If you incur only running costs, you can afford to travel quite a distance off route to avoid an expensive toll rate. The breakeven off-route distance shrinks significantly if you must pay drivers for miles driven to avoid tolls. Whether or not you should pay for such miles is a sensitive subject. Drivers and operators naturally believe they should be compensated, but carriers typically haven’t built that compensation into the freight rate. Instead, carriers increasingly probably will pay tolls in order to keep the shortest miles and pay miles consistent.

Where will carriers find the money to pay tolls? Some undoubtedly will come from shippers as carriers figure tolls into rates for toll-intensive lanes. Already, many carriers levy a surcharge for unavoidable tolls, such as the bridges to New York City and Long Island.
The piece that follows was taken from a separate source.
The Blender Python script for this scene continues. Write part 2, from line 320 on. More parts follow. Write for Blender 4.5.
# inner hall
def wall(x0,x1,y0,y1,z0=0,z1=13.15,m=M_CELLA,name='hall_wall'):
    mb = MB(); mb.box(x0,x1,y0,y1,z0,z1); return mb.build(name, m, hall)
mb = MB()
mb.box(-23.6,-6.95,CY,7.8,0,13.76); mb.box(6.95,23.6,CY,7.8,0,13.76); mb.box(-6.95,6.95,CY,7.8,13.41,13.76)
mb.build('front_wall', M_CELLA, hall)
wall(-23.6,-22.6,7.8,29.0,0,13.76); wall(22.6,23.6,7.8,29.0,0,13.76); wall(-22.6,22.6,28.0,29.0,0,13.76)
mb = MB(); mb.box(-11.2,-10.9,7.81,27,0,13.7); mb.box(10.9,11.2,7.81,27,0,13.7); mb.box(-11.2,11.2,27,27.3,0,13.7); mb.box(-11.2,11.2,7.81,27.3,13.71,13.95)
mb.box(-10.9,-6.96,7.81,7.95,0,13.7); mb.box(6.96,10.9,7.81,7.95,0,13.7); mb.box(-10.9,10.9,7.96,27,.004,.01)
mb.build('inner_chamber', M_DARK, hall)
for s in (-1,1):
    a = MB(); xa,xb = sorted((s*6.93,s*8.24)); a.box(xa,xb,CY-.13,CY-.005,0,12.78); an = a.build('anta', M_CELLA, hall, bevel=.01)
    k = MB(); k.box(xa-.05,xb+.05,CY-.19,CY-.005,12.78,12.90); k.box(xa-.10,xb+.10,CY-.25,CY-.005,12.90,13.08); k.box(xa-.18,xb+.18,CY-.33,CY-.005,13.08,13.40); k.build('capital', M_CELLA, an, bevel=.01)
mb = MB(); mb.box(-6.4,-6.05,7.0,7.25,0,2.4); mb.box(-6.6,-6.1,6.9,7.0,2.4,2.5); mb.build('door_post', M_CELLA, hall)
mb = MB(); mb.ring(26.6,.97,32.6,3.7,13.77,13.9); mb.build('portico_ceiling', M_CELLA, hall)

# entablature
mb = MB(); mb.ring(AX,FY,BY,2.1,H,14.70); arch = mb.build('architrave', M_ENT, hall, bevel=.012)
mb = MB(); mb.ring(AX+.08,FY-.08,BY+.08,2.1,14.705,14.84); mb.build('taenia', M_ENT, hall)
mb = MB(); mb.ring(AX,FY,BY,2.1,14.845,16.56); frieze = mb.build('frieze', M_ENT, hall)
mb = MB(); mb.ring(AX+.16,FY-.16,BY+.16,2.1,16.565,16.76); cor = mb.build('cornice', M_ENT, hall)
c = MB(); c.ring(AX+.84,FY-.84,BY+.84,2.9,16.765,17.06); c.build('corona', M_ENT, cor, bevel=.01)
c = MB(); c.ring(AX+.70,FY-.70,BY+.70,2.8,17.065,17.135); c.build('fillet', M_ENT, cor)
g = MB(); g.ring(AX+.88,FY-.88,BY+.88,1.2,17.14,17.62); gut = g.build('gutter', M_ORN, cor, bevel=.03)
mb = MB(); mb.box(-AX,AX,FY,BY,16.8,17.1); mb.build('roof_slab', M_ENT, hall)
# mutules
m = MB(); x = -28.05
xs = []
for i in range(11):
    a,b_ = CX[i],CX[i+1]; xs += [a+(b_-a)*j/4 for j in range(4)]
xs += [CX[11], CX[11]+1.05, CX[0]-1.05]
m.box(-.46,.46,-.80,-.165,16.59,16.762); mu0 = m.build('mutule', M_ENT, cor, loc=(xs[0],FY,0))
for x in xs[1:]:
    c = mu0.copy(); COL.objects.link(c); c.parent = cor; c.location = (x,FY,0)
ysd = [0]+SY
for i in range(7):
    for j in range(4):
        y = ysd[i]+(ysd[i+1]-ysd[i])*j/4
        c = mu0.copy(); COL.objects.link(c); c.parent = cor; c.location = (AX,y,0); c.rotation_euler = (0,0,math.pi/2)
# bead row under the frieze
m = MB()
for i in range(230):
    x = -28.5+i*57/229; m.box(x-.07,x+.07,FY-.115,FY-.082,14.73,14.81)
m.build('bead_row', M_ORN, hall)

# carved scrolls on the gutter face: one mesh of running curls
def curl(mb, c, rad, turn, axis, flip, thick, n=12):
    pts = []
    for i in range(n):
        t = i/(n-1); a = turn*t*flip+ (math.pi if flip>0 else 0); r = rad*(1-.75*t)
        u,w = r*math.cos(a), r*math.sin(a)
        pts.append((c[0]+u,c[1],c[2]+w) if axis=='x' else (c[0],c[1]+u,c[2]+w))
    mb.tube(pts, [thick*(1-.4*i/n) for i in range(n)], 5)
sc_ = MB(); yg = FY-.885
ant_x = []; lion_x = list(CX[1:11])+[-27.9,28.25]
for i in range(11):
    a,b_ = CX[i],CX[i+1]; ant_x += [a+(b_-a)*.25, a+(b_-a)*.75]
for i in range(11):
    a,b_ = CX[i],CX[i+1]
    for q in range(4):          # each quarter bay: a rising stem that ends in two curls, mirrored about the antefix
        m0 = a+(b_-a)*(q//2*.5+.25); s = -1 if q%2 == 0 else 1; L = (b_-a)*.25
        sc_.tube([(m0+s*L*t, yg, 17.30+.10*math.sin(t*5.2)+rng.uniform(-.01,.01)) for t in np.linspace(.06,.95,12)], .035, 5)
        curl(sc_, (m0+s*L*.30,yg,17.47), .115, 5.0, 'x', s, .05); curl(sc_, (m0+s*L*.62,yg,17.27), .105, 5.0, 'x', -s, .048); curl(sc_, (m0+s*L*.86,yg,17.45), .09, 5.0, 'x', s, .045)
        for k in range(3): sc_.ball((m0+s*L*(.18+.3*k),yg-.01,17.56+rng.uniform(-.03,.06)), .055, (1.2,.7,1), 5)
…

Shippers will fight these increases. So carriers may look to improved equipment utilization to make up the difference. Running extra non-revenue miles to avoid tolls represents an opportunity cost to the carrier. That cost reduces the number of off-route miles a carrier can afford to run to avoid tolls.

But does a carrier really lose utilization by avoiding toll miles? If a driver shows up a half hour later to a destination, does it really affect the amount of revenue the truck generates for the week?

Ten years ago, the answer would have been no. Now, with greater attention placed on drivers’ hours, an hour of driving off route truly is an hour less time to drive on revenue loads.

Also, drivers aren’t willing to be out for three to four weeks at a time. When drivers expect to be home every weekend, there are only a limited number of hours available to use that truck. Factor these concerns into your decision on tolls.